Why Economics Favor Orchestration

Infrastructure earns micro-fees per transaction. Orchestration charges for the problem solved. Save a company $50 in bank fees? Generate $500 in yield? Taking a few dollars or a percentage is entirely reasonable. Far more attractive than scraping fractions of a cent in gas fees.
Orchestration compounds. Platforms layer on services, build customer relationships, and amass ecosystems of integrations that become hard to displace. A business that embeds orchestration into its treasury operations faces real switching costs. Re-training staff, altering workflows, potential downtime. That stickiness translates into durable margins.

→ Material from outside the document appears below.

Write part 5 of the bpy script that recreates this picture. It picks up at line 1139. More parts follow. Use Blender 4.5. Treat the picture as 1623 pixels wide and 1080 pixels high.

You might ask: won't chains just build orchestration themselves? History suggests otherwise. AWS tried to compete with every SaaS built on its infrastructure, and most failed. Stripe could have been built by Visa, but it wasn't. Specialization wins.
Following the Real Money
Over the next five years, hundreds of billions in enterprise payment flows will move on-chain. The chains processing those transactions will earn pennies. The orchestration layer making those flows possible will earn dollars. The question isn't whether stablecoins will eat traditional payments. It's who captures the value when they do.
The winners will be those who solve the messy operational challenges, eliminate six-step manual processes, and ensure a stablecoin payment can be as simple as a direct deposit.
Payment chains and stablecoin issuers racing for liquidity are crucial. But they're increasingly the commodity layer. The real gold is buried in the orchestration layer that sits above, where user experience meets workflow integration, where one-click payments replace manual finance chores, and where solving a $152 billion pain point earns you a seat at the budget table.
That's the opportunity in this digital gold rush. Not in running the fastest chain or issuing the most stablecoins. But in building the orchestration infrastructure that makes it all actually work. The picks and shovels that enable the miners to dig. The tooling that turns stablecoin rails into usable business processes. In the end, orchestration is the name of the game.